A lot of that music takes on a distinctly political tone, a natural follow on from JYellowL’s degree in politics and the way he thinks.

“What it is for me as a person is that I’m very much a thinker,” he explains “I like to analyse the world and be constructive, understand things well, how the world works and why things are the way they are. As I got older I realised that a lot of politics actually affects our lives more than anything, economics, standard of living, stuff like that. A lot of people aren’t aware how certain things actually impact them.”

“I always speak about these things in my music, things that I feel I need to give attention to, as an outlet. In a way, it’s a form of release for me. Putting out my music is a natural step. It’s like having a conversation, if something annoys you, you have a conversation with someone else. For me, the next step is putting it to music. For one, I’d like people to understand that immigrants are not the source of your problems.”

“I learn a lot from watching big acts now, and how they sequence their sets and connect with their audiences. That’s one of the big things I’m working on.”

JYellowL’s music has taken him in a couple of strange directions, not least competing for Ireland’s Eurovision entry last month, and a prominent role in the soundtrack to one of the FIFA football video games.

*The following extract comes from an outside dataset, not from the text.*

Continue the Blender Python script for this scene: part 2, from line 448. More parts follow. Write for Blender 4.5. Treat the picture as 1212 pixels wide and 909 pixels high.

“Eurovision was a rollercoaster of emotions,” he says. “There were a lot of amazing interactions with great people, surrounded by great musicians. The beauty of it was the variety. Music is so subjective and when it comes from such polarised styles of music with only one winner, that’s difficult, but it was really fun.”

“Even to this day I have people on this journey with me because of FIFA. It’s crazy that it’s been five years, there are people from all over the world that I connect with because of the game. It’s amazing to know that my music is part of people’s lives, and connects with their memories.”